One of my spiritual mentors back in Amherst was really into golf and he used to talk about how golf was 20% physical and 80% mental. I think performance is very much like this - there is a huge mental component in terms of letting go of the ego and not giving in to nerves before all that technique you spend so long building can really come out. Being in a situation like last night is really the best teacher for this. I am slowly "getting it" ;-)

Thursday, June 08, 2006

Made the trip down to Virginia last weekend to see Shannon's cousin get married.

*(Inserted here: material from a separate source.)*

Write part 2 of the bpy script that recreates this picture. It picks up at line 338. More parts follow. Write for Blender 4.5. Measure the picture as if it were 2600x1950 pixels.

We were both totally exhausted from all the driving, but I think I am finally making a comeback. Practiced two 25 min sessions on Tuesday, three last night. Tonight is a light night, just one 25 min session, and tomorrow is the big show!

A large number of folks have emailed asking for directions or how to buy tickets, or to say they will actually be there, so I am expecting a good turnout (Brooks alone packed the place out last time).

I am taking as much time off tomorrow as I can manage so as to be fresh for playing. I find that so long as I have been keeping up a regular practice regimen, the single most significant thing I can do to help my playing is just to not play for 2~3 days. Beyond that I think a little technical edge starts to soften. But it is not as bad as I would have thought, and at one time greatly feared. The six weeks I took off of playing during the season of Lent my senior year at Umass had much less of an impact than I had worried it would in terms of technique atrophy. I have found that certain things just take a long time to build up and you don't lose them too quickly. It is usually good to always have a mixture of long term (delayed gratification) and short term (instant gratification) projects (tunes) in the works.

I hope to see you at Amazing Things tomorrow night!